**REQUIRED TASK**
Output each entry below as it stands, leaving out every picture.

**RECORD LIST**

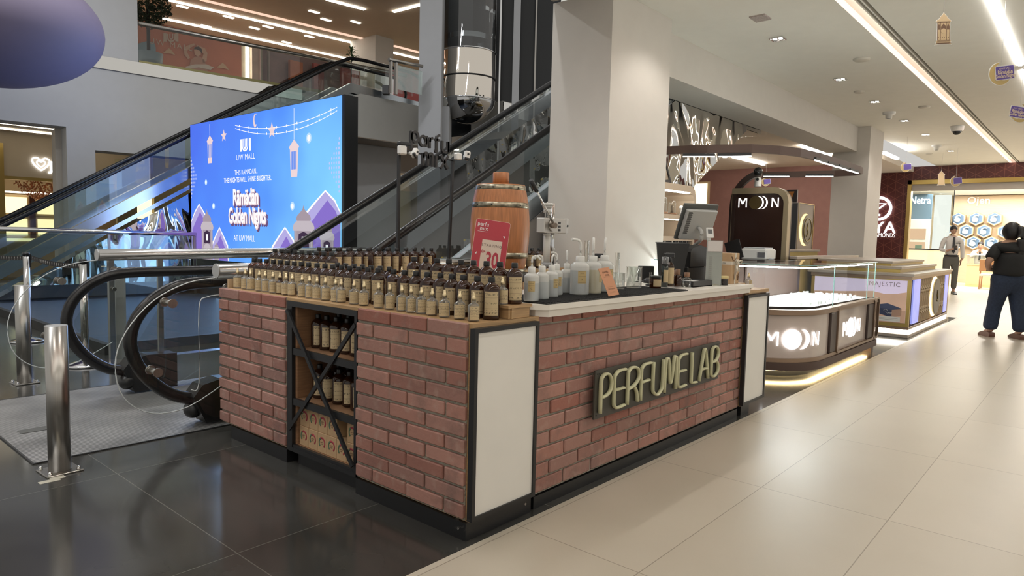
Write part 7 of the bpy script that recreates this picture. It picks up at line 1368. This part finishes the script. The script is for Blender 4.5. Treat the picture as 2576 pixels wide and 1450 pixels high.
def head(t, c, s, hairfn=None, face=True, yaw=0, nod=0, skin=skin_m):
    """c: centre of skull; local +x is the facing direction"""
    M = Matrix.Translation(c) @ Matrix.Rotation(yaw, 4, 'Z') @ Matrix.Rotation(nod, 4, 'Y') @ Matrix.Scale(s, 4)
    b = MB(); n, m = 28, 20; vs = []
    for i in range(m + 1):
        th = PI * i / m; z = -cos(th)
        for k in range(n):
            ph = 2 * PI * k / n; r = sin(th) + 1e-4; x = r * cos(ph) * .098; y = r * sin(ph) * .076; zz = z * .118
            if z < -.1: f = 1 - .30 * (-z - .1); y *= f; x = x * (1 - .18 * (-z - .1)) + .012 * (-z)
            if abs(y) < .016 and x > .07 and -.045 < zz < .012: x += .018 * (1 - abs(zz + .025) / .045) * (1 - abs(y) / .018)
            vs.append((x, y, zz))
    b.add(vs, [(i * n + k, i * n + (k + 1) % n, (i + 1) * n + (k + 1) % n, (i + 1) * n + k) for i in range(m) for k in range(n)], True)
    for sy in (-1, 1): b.sph((-.005, sy * .078, -.012), .022, 10, 8, (.6, .35, 1.1))
    b.xf(M); h = b.obj('head', skin, t)
    if face:
        for sy in (-1, 1):
            MB().sph((.083, sy * .030, .008), .0125, 10, 8, (.6, 1.1, .7)).xf(M).obj('eye', mat('eye_white', (.7, .68, .65), .3), h); MB().sph((.0905, sy * .030, .008), .006, 8, 6, (.5, 1, 1)).xf(M).obj('pupil', black, h)
            MB().box(.084, .094, sy * .030 - .016, sy * .030 + .016, .024, .030).xf(M).obj('eyebrow', hair_m, h)
        MB().sph((.088, 0, -.058), .016, 12, 8, (.45, 1.4, .35)).xf(M).obj('mouth', mat('lips', (.35, .13, .10), .5), h)
    return h, M
# ---- woman walking away
wx, wy = 9.95, -.97; t = thing('person', 'person in black T-shirt and wide dark jeans walking away with long black ponytail', 'person', (wx, wy, 0)); F_ = Vector((.93, -.37, 0)); F_ = Vector((.80, .60, 0)); Rr = Vector((F_.y, -F_.x, 0)); base = Vector((wx, wy, 0))
def wp(f, r, z): p = base + F_ * f + Rr * r; return (p.x - wx, p.y - wy, z)
J = [(*wp(0, 0, .86), .13, .11), (*wp(.0, 0, 1.05), .12, .10), (*wp(.02, 0, 1.24), .14, .105), (*wp(.02, 0, 1.34), .09, .08), (*wp(.03, 0, 1.42), .05, .05)]
E_ = chain(0, 5)
for sd in (-1, 1):
    k = len(J); J += [(*wp(.02, sd * .165, 1.30), .058), (*wp(-.03, sd * .33, 1.08), .044), (*wp(.12, sd * .22, .98), .034), (*wp(.19, sd * .13, .985), .027)]; J[k] = (*J[k][:3], .058, .058); J[k + 1] = (*J[k + 1][:3], .044, .044); J[k + 2] = (*J[k + 2][:3], .034, .034); J[k + 3] = (*J[k + 3][:3], .026, .026)
    E_ += [(3, k), (k, k + 1), (k + 1, k + 2), (k + 2, k + 3)]; hand(J, E_, k + 3, F_ - Rr * sd * .5, Vector((0, 0, 1)))
    k = len(J); st = -.05 if sd > 0 else .10; J += [(*wp(0, sd * .095, .80), .095, .095), (*wp(st * .8, sd * .12, .46), .065, .065), (*wp(st * 1.2 - .03, sd * .14, .10), .042, .042), (*wp(st * 1.2 + .10, sd * .16, .045), .034, .034)]; E_ += [(0, k), (k, k + 1), (k + 1, k + 2), (k + 2, k + 3)]
skinned('body', J, E_, skin_m, t)
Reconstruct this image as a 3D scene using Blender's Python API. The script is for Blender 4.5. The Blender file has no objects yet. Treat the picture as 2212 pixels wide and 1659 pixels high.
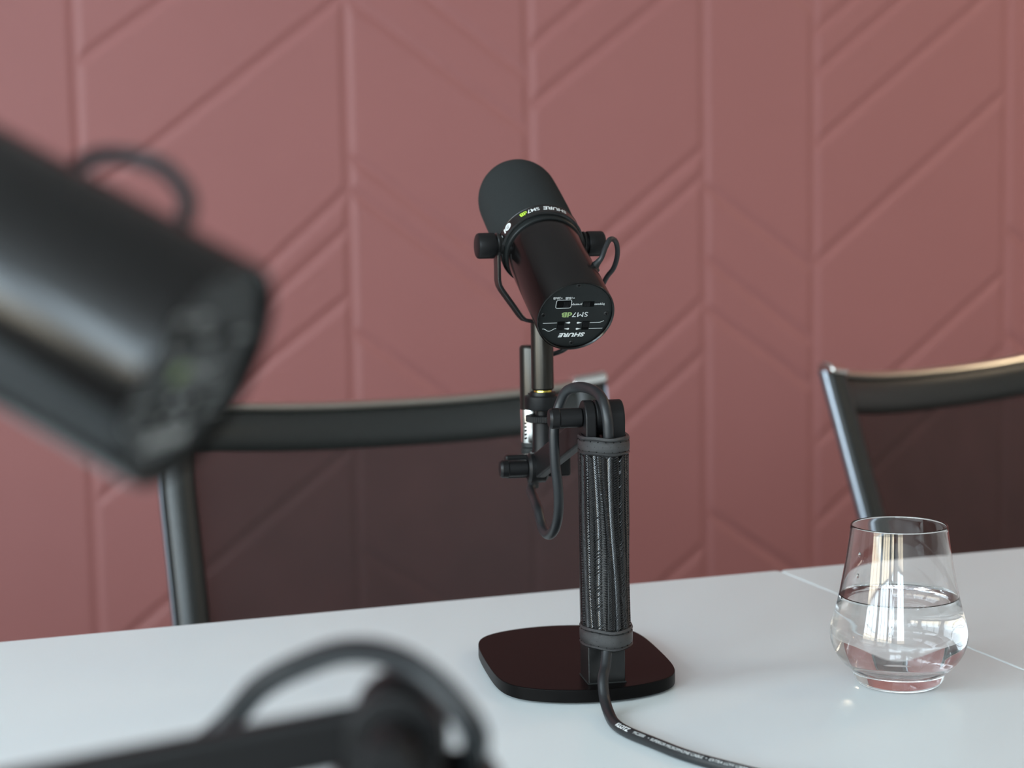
import bpy, bmesh, math, random
from mathutils import Vector, Matrix
random.seed(4)
sc = bpy.context.scene
COL = sc.collection
rad = math.radians
MM = .001

# ------------------------------------------------------------------ camera
F_PX = 3480.0
YAW, PITCH, ROLL = rad(18.4), rad(5.37), rad(1.0)
Z = Vector((0, 0, 1))
F0 = Vector((math.sin(YAW), math.cos(YAW), 0)); X0 = Vector((math.cos(YAW), -math.sin(YAW), 0))
FW = math.cos(PITCH) * F0 - math.sin(PITCH) * Z
U0 = math.sin(PITCH) * F0 + math.cos(PITCH) * Z
RT = math.cos(ROLL) * X0 - math.sin(ROLL) * U0
UP = math.sin(ROLL) * X0 + math.cos(ROLL) * U0
cd = bpy.data.cameras.new('camera'); cam = bpy.data.objects.new('camera', cd); COL.objects.link(cam)
cam.matrix_world = Matrix(((RT.x, UP.x, -FW.x, 0), (RT.y, UP.y, -FW.y, 0), (RT.z, UP.z, -FW.z, 1.06), (0, 0, 0, 1)))
cd.sensor_width = 36; cd.lens = F_PX / 2212 * 36; cd.clip_start = .02
cd.dof.use_dof = True; cd.dof.focus_distance = 1.12; cd.dof.aperture_fstop = 6.0
sc.camera = cam

# ------------------------------------------------------------------ view, sampling, world
sc.view_settings.view_transform = 'Standard'; sc.view_settings.look = 'None'
sc.view_settings.gamma = 1; sc.view_settings.use_curve_mapping = False
sc.view_settings.exposure = -0.07
sc.cycles.use_denoising = True
sc.cycles.max_bounces = 16; sc.cycles.transmission_bounces = 14; sc.cycles.transparent_max_bounces = 16
sc.cycles.caustics_reflective = True; sc.cycles.caustics_refractive = True
sc.cycles.sample_clamp_indirect = 8; sc.cycles.blur_glossy = .3
w = bpy.data.worlds.new('daylight'); sc.world = w; w.use_nodes = True
bg = w.node_tree.nodes['Background']; bg.inputs[0].default_value = (.62, .78, 1, 1); bg.inputs[1].default_value = 1.0

def area(name, loc, target, sx, sy, power, col, spread=180):
    l = bpy.data.lights.new(name, 'AREA'); l.shape = 'RECTANGLE'; l.size = sx; l.size_y = sy
    l.energy = power; l.color = col; l.spread = rad(spread)
    o = bpy.data.objects.new(name, l); COL.objects.link(o); o.location = loc
    o.rotation_euler = (Vector(target) - Vector(loc)).to_track_quat('-Z', 'Y').to_euler()
    return o
XL, XR, YB, YF, ZC = -2.6, 5.2, -3.2, 3.3, 2.75        # room: left, right, rear, front wall, ceiling
WIN = [(-2.95, -1.80), (-1.62, -.32), (-.14, 1.15)]         # windows along the left wall (y ranges)
WZ = (.85, 2.64)
for (a, b) in WIN:
    # blue sky above, a sunlit facade across the street below
    for (za, zb, pw, c_) in ((1.32, WZ[1], 70, (.74, .90, 1.0)), (WZ[0], 1.30, 17, (1.0, .89, .66))):
        area('daylight_at_window', (XL - .16, (a + b) / 2, (za + zb) / 2), (XL + 1, (a + b) / 2, (za + zb) / 2), b - a, zb - za, pw, c_)
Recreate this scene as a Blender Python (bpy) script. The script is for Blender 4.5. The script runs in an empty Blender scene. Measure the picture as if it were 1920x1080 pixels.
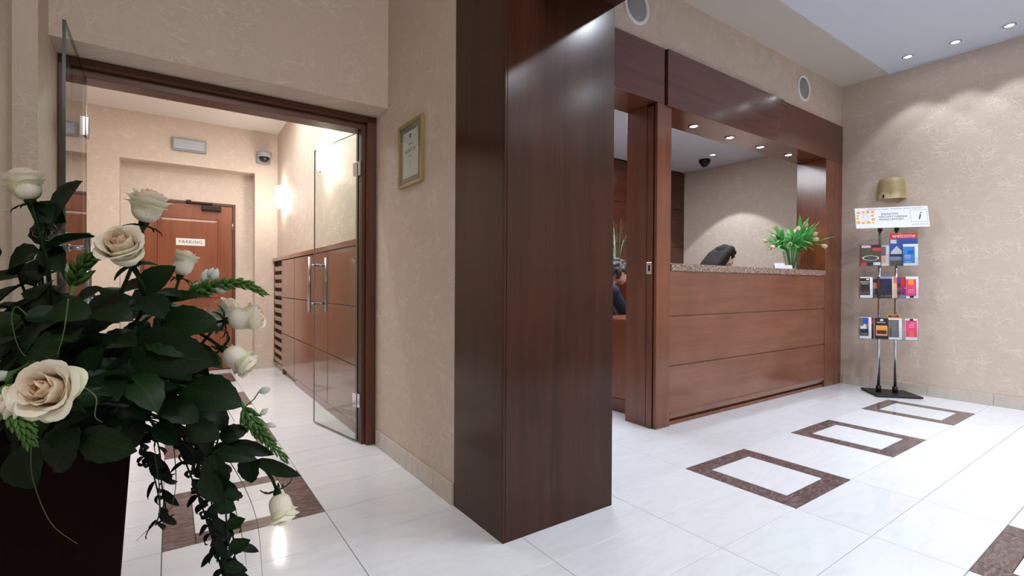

**RESPONSE FOR THIS EXERCISE**
Write part 7 of the bpy script that recreates this picture. It picks up at line 1368. This part finishes the script. The script is for Blender 4.5. Treat the picture as 2576 pixels wide and 1450 pixels high.
def head(t, c, s, hairfn=None, face=True, yaw=0, nod=0, skin=skin_m):
    """c: centre of skull; local +x is the facing direction"""
    M = Matrix.Translation(c) @ Matrix.Rotation(yaw, 4, 'Z') @ Matrix.Rotation(nod, 4, 'Y') @ Matrix.Scale(s, 4)
    b = MB(); n, m = 28, 20; vs = []
    for i in range(m + 1):
        th = PI * i / m; z = -cos(th)
        for k in range(n):
            ph = 2 * PI * k / n; r = sin(th) + 1e-4; x = r * cos(ph) * .098; y = r * sin(ph) * .076; zz = z * .118
            if z < -.1: f = 1 - .30 * (-z - .1); y *= f; x = x * (1 - .18 * (-z - .1)) + .012 * (-z)
            if abs(y) < .016 and x > .07 and -.045 < zz < .012: x += .018 * (1 - abs(zz + .025) / .045) * (1 - abs(y) / .018)
            vs.append((x, y, zz))
    b.add(vs, [(i * n + k, i * n + (k + 1) % n, (i + 1) * n + (k + 1) % n, (i + 1) * n + k) for i in range(m) for k in range(n)], True)
    for sy in (-1, 1): b.sph((-.005, sy * .078, -.012), .022, 10, 8, (.6, .35, 1.1))
    b.xf(M); h = b.obj('head', skin, t)
    if face:
        for sy in (-1, 1):
            MB().sph((.083, sy * .030, .008), .0125, 10, 8, (.6, 1.1, .7)).xf(M).obj('eye', mat('eye_white', (.7, .68, .65), .3), h); MB().sph((.0905, sy * .030, .008), .006, 8, 6, (.5, 1, 1)).xf(M).obj('pupil', black, h)
            MB().box(.084, .094, sy * .030 - .016, sy * .030 + .016, .024, .030).xf(M).obj('eyebrow', hair_m, h)
        MB().sph((.088, 0, -.058), .016, 12, 8, (.45, 1.4, .35)).xf(M).obj('mouth', mat('lips', (.35, .13, .10), .5), h)
    return h, M
# ---- woman walking away
wx, wy = 9.95, -.97; t = thing('person', 'person in black T-shirt and wide dark jeans walking away with long black ponytail', 'person', (wx, wy, 0)); F_ = Vector((.93, -.37, 0)); F_ = Vector((.80, .60, 0)); Rr = Vector((F_.y, -F_.x, 0)); base = Vector((wx, wy, 0))
def wp(f, r, z): p = base + F_ * f + Rr * r; return (p.x - wx, p.y - wy, z)
J = [(*wp(0, 0, .86), .13, .11), (*wp(.0, 0, 1.05), .12, .10), (*wp(.02, 0, 1.24), .14, .105), (*wp(.02, 0, 1.34), .09, .08), (*wp(.03, 0, 1.42), .05, .05)]
E_ = chain(0, 5)
for sd in (-1, 1):
    k = len(J); J += [(*wp(.02, sd * .165, 1.30), .058), (*wp(-.03, sd * .33, 1.08), .044), (*wp(.12, sd * .22, .98), .034), (*wp(.19, sd * .13, .985), .027)]; J[k] = (*J[k][:3], .058, .058); J[k + 1] = (*J[k + 1][:3], .044, .044); J[k + 2] = (*J[k + 2][:3], .034, .034); J[k + 3] = (*J[k + 3][:3], .026, .026)
    E_ += [(3, k), (k, k + 1), (k + 1, k + 2), (k + 2, k + 3)]; hand(J, E_, k + 3, F_ - Rr * sd * .5, Vector((0, 0, 1)))
    k = len(J); st = -.05 if sd > 0 else .10; J += [(*wp(0, sd * .095, .80), .095, .095), (*wp(st * .8, sd * .12, .46), .065, .065), (*wp(st * 1.2 - .03, sd * .14, .10), .042, .042), (*wp(st * 1.2 + .10, sd * .16, .045), .034, .034)]; E_ += [(0, k), (k, k + 1), (k + 1, k + 2), (k + 2, k + 3)]
skinned('body', J, E_, skin_m, t)
Reconstruct this image as a 3D scene using Blender's Python API. The script is for Blender 4.5. The Blender file has no objects yet. Treat the picture as 2212 pixels wide and 1659 pixels high.
import bpy, bmesh, math, random
from mathutils import Vector, Matrix
random.seed(4)
sc = bpy.context.scene
COL = sc.collection
rad = math.radians
MM = .001

# ------------------------------------------------------------------ camera
F_PX = 3480.0
YAW, PITCH, ROLL = rad(18.4), rad(5.37), rad(1.0)
Z = Vector((0, 0, 1))
F0 = Vector((math.sin(YAW), math.cos(YAW), 0)); X0 = Vector((math.cos(YAW), -math.sin(YAW), 0))
FW = math.cos(PITCH) * F0 - math.sin(PITCH) * Z
U0 = math.sin(PITCH) * F0 + math.cos(PITCH) * Z
RT = math.cos(ROLL) * X0 - math.sin(ROLL) * U0
UP = math.sin(ROLL) * X0 + math.cos(ROLL) * U0
cd = bpy.data.cameras.new('camera'); cam = bpy.data.objects.new('camera', cd); COL.objects.link(cam)
cam.matrix_world = Matrix(((RT.x, UP.x, -FW.x, 0), (RT.y, UP.y, -FW.y, 0), (RT.z, UP.z, -FW.z, 1.06), (0, 0, 0, 1)))
cd.sensor_width = 36; cd.lens = F_PX / 2212 * 36; cd.clip_start = .02
cd.dof.use_dof = True; cd.dof.focus_distance = 1.12; cd.dof.aperture_fstop = 6.0
sc.camera = cam

# ------------------------------------------------------------------ view, sampling, world
sc.view_settings.view_transform = 'Standard'; sc.view_settings.look = 'None'
sc.view_settings.gamma = 1; sc.view_settings.use_curve_mapping = False
sc.view_settings.exposure = -0.07
sc.cycles.use_denoising = True
sc.cycles.max_bounces = 16; sc.cycles.transmission_bounces = 14; sc.cycles.transparent_max_bounces = 16
sc.cycles.caustics_reflective = True; sc.cycles.caustics_refractive = True
sc.cycles.sample_clamp_indirect = 8; sc.cycles.blur_glossy = .3
w = bpy.data.worlds.new('daylight'); sc.world = w; w.use_nodes = True
bg = w.node_tree.nodes['Background']; bg.inputs[0].default_value = (.62, .78, 1, 1); bg.inputs[1].default_value = 1.0

def area(name, loc, target, sx, sy, power, col, spread=180):
    l = bpy.data.lights.new(name, 'AREA'); l.shape = 'RECTANGLE'; l.size = sx; l.size_y = sy
    l.energy = power; l.color = col; l.spread = rad(spread)
    o = bpy.data.objects.new(name, l); COL.objects.link(o); o.location = loc
    o.rotation_euler = (Vector(target) - Vector(loc)).to_track_quat('-Z', 'Y').to_euler()
    return o
XL, XR, YB, YF, ZC = -2.6, 5.2, -3.2, 3.3, 2.75        # room: left, right, rear, front wall, ceiling
WIN = [(-2.95, -1.80), (-1.62, -.32), (-.14, 1.15)]         # windows along the left wall (y ranges)
WZ = (.85, 2.64)
for (a, b) in WIN:
    # blue sky above, a sunlit facade across the street below
    for (za, zb, pw, c_) in ((1.32, WZ[1], 70, (.74, .90, 1.0)), (WZ[0], 1.30, 17, (1.0, .89, .66))):
        area('daylight_at_window', (XL - .16, (a + b) / 2, (za + zb) / 2), (XL + 1, (a + b) / 2, (za + zb) / 2), b - a, zb - za, pw, c_)
Recreate this scene as a Blender Python (bpy) script. The script is for Blender 4.5. The script runs in an empty Blender scene. Measure the picture as if it were 1920x1080 pixels.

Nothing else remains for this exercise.